Beethoven’s Biography: The Middle Years 1808-1814
War and inner turmoil are at the heart of Beethoven's works.
• He finishes work on the most imperiously commanding of his piano concertos – the Emperor – in 1809, just as the walls of Vienna are collapsing under the inexorable might of Napoleon’s invading armies.
• Beethoven is reported to be tying pillows to his head in his cellar against the noise of the battle in order to protect what is left of his hearing. Sadly to little avail – he will soon be forced to give up public performing.
• In order to escape the turmoil, without and within, Beethoven focuses his energies on the majestic key of E flat via three 1809 masterworks: the Emperor Concerto, Harp Quartet and Les Adieux Sonata.
• Turning the coin over, he produces two last pieces in his “sturm und drang”, “victory in the face of adversity” style, both in F minor: the incidental music to Goethe’s five-act melodrama Egmont and the Serioso Quartet.
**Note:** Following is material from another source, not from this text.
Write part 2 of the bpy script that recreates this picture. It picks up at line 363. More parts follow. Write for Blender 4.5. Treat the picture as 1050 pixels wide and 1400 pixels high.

• Following the Seventh (1811) and Eighth (1812) Symphonies and Archduke Piano Trio (1811), despondency at his condition – noted as the “detestation of the world around him”– begins to intensify.
• Exacerbated by problems in his private life – unrequited love, ungrateful relatives and dwindling financial resources – between 1813 and 1821 Beethoven completes only half-a-dozen major works.
• Just as Mozart at the height of his powers was reduced to writing music for a toy clock, so Beethoven composes a “symphony” celebrating Wellington’s victory over Napoleon for a device called the “panharmonicon”.